| Task details |
Can you transcribe every line exactly and leave the pictures behind?

| Available data |

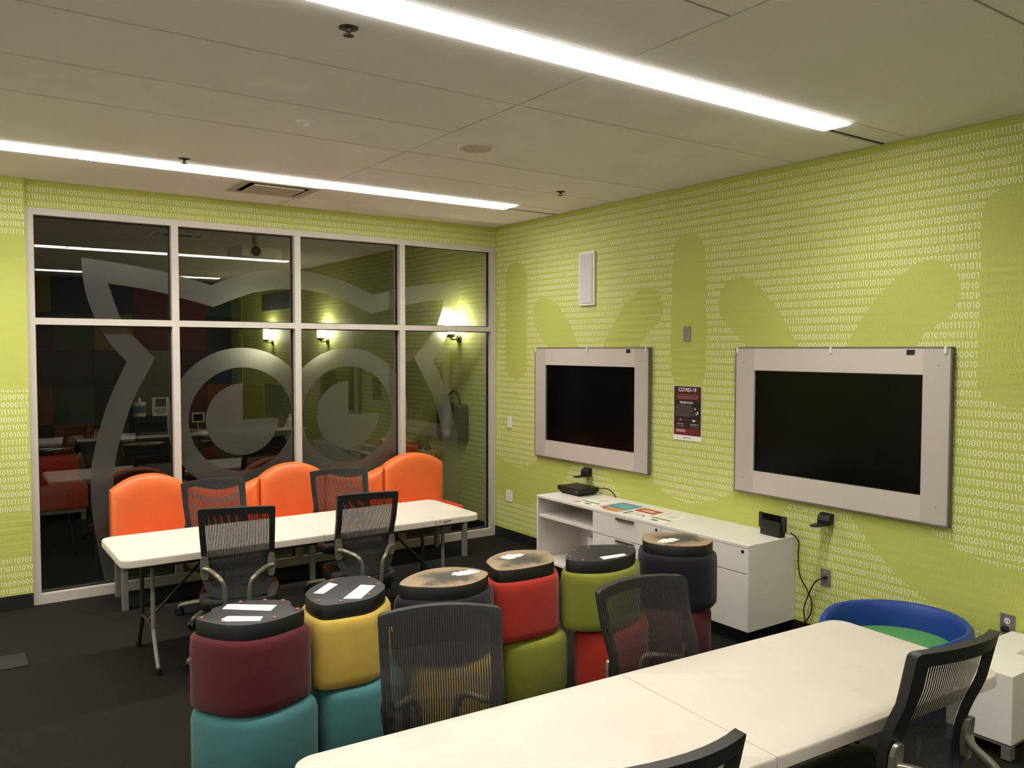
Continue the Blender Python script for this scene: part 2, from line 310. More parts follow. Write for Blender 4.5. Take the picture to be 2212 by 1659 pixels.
def run_digits(n, rr):
    s = []
    while len(s) < n:
        k = rr.random()
        if k < .45: s += list('01'*rr.randint(1, 5))
        elif k < .62: s += ['1']*rr.randint(2, 9)
        elif k < .8: s += ['0']*rr.randint(2, 9)
        else: s += [rr.choice('01') for _ in range(rr.randint(2, 5))]
    return s[:n]
def inpoly(px, py, poly):
    c = np.zeros(px.shape, bool); n = len(poly)
    for i in range(n):
        x1, y1 = poly[i-1]; x2, y2 = poly[i]
        if y1 == y2: continue
        c ^= ((y1 > py) != (y2 > py)) & (px < (x2-x1)*(py-y1)/(y2-y1)+x1)
    return c
def binary_print(parent, s0, s1, t0, t1, place, masks=(), known=(), seed=1):
    """rows of 0 and 1 printed on a wall; s runs in reading direction, t is height"""
    rr = random.Random(seed); P = .0562
    K = 14; ang = np.arange(K)/K*2*np.pi
    zero = np.concatenate([np.stack([.0114*np.cos(ang), .0182*np.sin(ang)], 1), np.stack([.0062*np.cos(ang), .0128*np.sin(ang)], 1)])
    zf = np.array([(i, (i+1) % K, K+(i+1) % K, K+i) for i in range(K)])
    hs = np.linspace(-.0182, .0182, 6)
    one = np.concatenate([np.stack([np.full(6, -.0004), hs], 1), np.stack([np.full(6, .0048), hs], 1), np.array([(-.0072, .0128), (-.0056, .0090), (-.0004, .0124), (-.0004, .0182)])])
    of = np.array([(i, 6+i, 7+i, i+1) for i in range(5)]+[(12, 13, 14, 15)])
    c0 = []; c1 = []
    k0 = math.ceil((t0+.018-2.732)/P); k1 = math.floor((t1-.018-2.732)/P)
    kn = {}
    for row, s, txt in known: kn.setdefault(row, []).append((s, txt))
    for k in range(k0, k1+1):
        t = 2.732+k*P; s = s0+rr.random()*.02
        ds = iter(run_digits(int((s1-s0)/.02)+2, rr)); pend = sorted(kn.get(k, [])); forced = []
        while s < s1-.012:
            if pend and s >= pend[0][0]: forced = list(pend.pop(0)[1])
            d = forced.pop(0) if forced else next(ds)
            adv = .0285 if d == '0' else .0215
            (c0 if d == '0' else c1).append((s+adv/2, t)); s += adv
    V = []; F = []; o = 0
    for c, tv, tf in ((c0, zero, zf), (c1, one, of)):
        if not c: continue
        c = np.array(c); v = (c[:, None, :]+tv[None]).reshape(-1, 2)
        f = (tf[None]+(np.arange(len(c))*len(tv))[:, None, None]).reshape(-1, 4)+o
        V.append(v); F.append(f); o += len(v)
    V = np.concatenate(V); F = np.concatenate(F)
    cen = V[F].mean(1); hid = np.zeros(len(F), bool)
    for mk in masks: hid |= inpoly(cen[:, 0], cen[:, 1], mk)
    pos = place(V)
    me = bpy.data.meshes.new('binary_print')
    me.vertices.add(len(pos)); me.vertices.foreach_set('co', pos.astype(np.float32).ravel())
    me.loops.add(F.size); me.loops.foreach_set('vertex_index', F.astype(np.int32).ravel())
    me.polygons.add(len(F)); me.polygons.foreach_set('loop_start', np.arange(0, F.size, 4, dtype=np.int32))
    me.polygons.foreach_set('loop_total', np.full(len(F), 4, np.int32))
    me.materials.append(PRINT); me.materials.append(FAINT)
    me.polygons.foreach_set('material_index', hid.astype(np.int32)); me.update(calc_edges=True)
    ob = bpy.data.objects.new('binary_print', me); COL.objects.link(ob); ob.parent = parent
    ob['kind'] = 'stuff'; ob['label'] = 'rows of small pale zeros and ones'
    return ob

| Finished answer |
Continue the Blender Python script for this scene: part 2, from line 310. More parts follow. Write for Blender 4.5. Take the picture to be 2212 by 1659 pixels.
def run_digits(n, rr):
    s = []
    while len(s) < n:
        k = rr.random()
        if k < .45: s += list('01'*rr.randint(1, 5))
        elif k < .62: s += ['1']*rr.randint(2, 9)
        elif k < .8: s += ['0']*rr.randint(2, 9)
        else: s += [rr.choice('01') for _ in range(rr.randint(2, 5))]
    return s[:n]
def inpoly(px, py, poly):
    c = np.zeros(px.shape, bool); n = len(poly)
    for i in range(n):
        x1, y1 = poly[i-1]; x2, y2 = poly[i]
        if y1 == y2: continue
        c ^= ((y1 > py) != (y2 > py)) & (px < (x2-x1)*(py-y1)/(y2-y1)+x1)
    return c
def binary_print(parent, s0, s1, t0, t1, place, masks=(), known=(), seed=1):
    """rows of 0 and 1 printed on a wall; s runs in reading direction, t is height"""
    rr = random.Random(seed); P = .0562
    K = 14; ang = np.arange(K)/K*2*np.pi
    zero = np.concatenate([np.stack([.0114*np.cos(ang), .0182*np.sin(ang)], 1), np.stack([.0062*np.cos(ang), .0128*np.sin(ang)], 1)])
    zf = np.array([(i, (i+1) % K, K+(i+1) % K, K+i) for i in range(K)])
    hs = np.linspace(-.0182, .0182, 6)
    one = np.concatenate([np.stack([np.full(6, -.0004), hs], 1), np.stack([np.full(6, .0048), hs], 1), np.array([(-.0072, .0128), (-.0056, .0090), (-.0004, .0124), (-.0004, .0182)])])
    of = np.array([(i, 6+i, 7+i, i+1) for i in range(5)]+[(12, 13, 14, 15)])
    c0 = []; c1 = []
    k0 = math.ceil((t0+.018-2.732)/P); k1 = math.floor((t1-.018-2.732)/P)
    kn = {}
    for row, s, txt in known: kn.setdefault(row, []).append((s, txt))
    for k in range(k0, k1+1):
        t = 2.732+k*P; s = s0+rr.random()*.02
        ds = iter(run_digits(int((s1-s0)/.02)+2, rr)); pend = sorted(kn.get(k, [])); forced = []
        while s < s1-.012:
            if pend and s >= pend[0][0]: forced = list(pend.pop(0)[1])
            d = forced.pop(0) if forced else next(ds)
            adv = .0285 if d == '0' else .0215
            (c0 if d == '0' else c1).append((s+adv/2, t)); s += adv
    V = []; F = []; o = 0
    for c, tv, tf in ((c0, zero, zf), (c1, one, of)):
        if not c: continue
        c = np.array(c); v = (c[:, None, :]+tv[None]).reshape(-1, 2)
        f = (tf[None]+(np.arange(len(c))*len(tv))[:, None, None]).reshape(-1, 4)+o
        V.append(v); F.append(f); o += len(v)
    V = np.concatenate(V); F = np.concatenate(F)
    cen = V[F].mean(1); hid = np.zeros(len(F), bool)
    for mk in masks: hid |= inpoly(cen[:, 0], cen[:, 1], mk)
    pos = place(V)
    me = bpy.data.meshes.new('binary_print')
    me.vertices.add(len(pos)); me.vertices.foreach_set('co', pos.astype(np.float32).ravel())
    me.loops.add(F.size); me.loops.foreach_set('vertex_index', F.astype(np.int32).ravel())
    me.polygons.add(len(F)); me.polygons.foreach_set('loop_start', np.arange(0, F.size, 4, dtype=np.int32))
    me.polygons.foreach_set('loop_total', np.full(len(F), 4, np.int32))
    me.materials.append(PRINT); me.materials.append(FAINT)
    me.polygons.foreach_set('material_index', hid.astype(np.int32)); me.update(calc_edges=True)
    ob = bpy.data.objects.new('binary_print', me); COL.objects.link(ob); ob.parent = parent
    ob['kind'] = 'stuff'; ob['label'] = 'rows of small pale zeros and ones'
    return ob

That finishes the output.